We spent a lovely day in Ikoyi with my cousin and his family starting with Easter brunch at the Wheatbaker hotel. The brunch spread was quite extensive with continental cuisine on one side of the dining room and a buffet of Nigeria food on the other side. I have never seen two kids so excited to see salad, olives, cured meats and such. I guess 8 days of Nigeria food was their limit! The hotel itself was beautifully decorated, nicely kept and the service was on par with the nicer places in New York. Certainly it had to be because it plays host to mostly Nigerian elite and foreign nationals. The funny thing is its owned partially by someone we referred to as uncle, growing up, he was a family friend or a friend of my father..funny how times have changed and how life has changed since moving to New York. I sometime still wonder if moving to New York was a good move for our family, I feel like things could have turned out differently if we had stayed in Nigeria but no use in dreaming about the past right.

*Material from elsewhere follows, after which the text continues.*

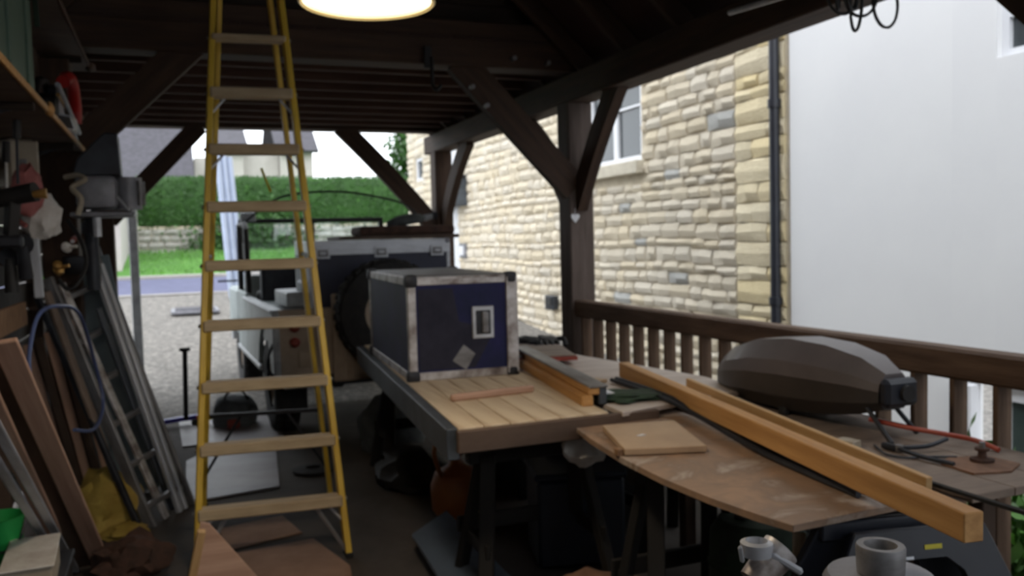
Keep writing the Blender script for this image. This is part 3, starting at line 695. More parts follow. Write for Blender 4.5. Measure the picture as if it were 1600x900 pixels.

I sat at the kids table while the others all sat at a table adjacent to us. I think I was getting to be a bit overwhelmed by the trip myself. I hadn't spent this much time in such close quarters with everyone in a while. Mom had left early that morning and was on her way back to New York so it was really just me, my three sisters and our husbands and kids...oh and my cousin, DT.
Sim invited us back to his house for some chit chatting and several bottles of champagne which consisted of catching up on life and my aunt telling us to keep having kids before it was too late. She the best, she tells it like it is and doesn't hold back her thoughts. The kids played, his kids had never met us in fact I hadn't seen him since he moved back to Lagos after grad school. It was nice to finally meet his wife and kids. Its never enough time but we take what we can get. We spent so much time together growing up that it never seems like we've been away for so long.
I was intrigued that its a normal occurrence to perpetually have several bottles of chilled champagne in your refrigerator in Nigeria. This is proof for why Nigerians are said to consume the most champagne in the world..well I can understand that.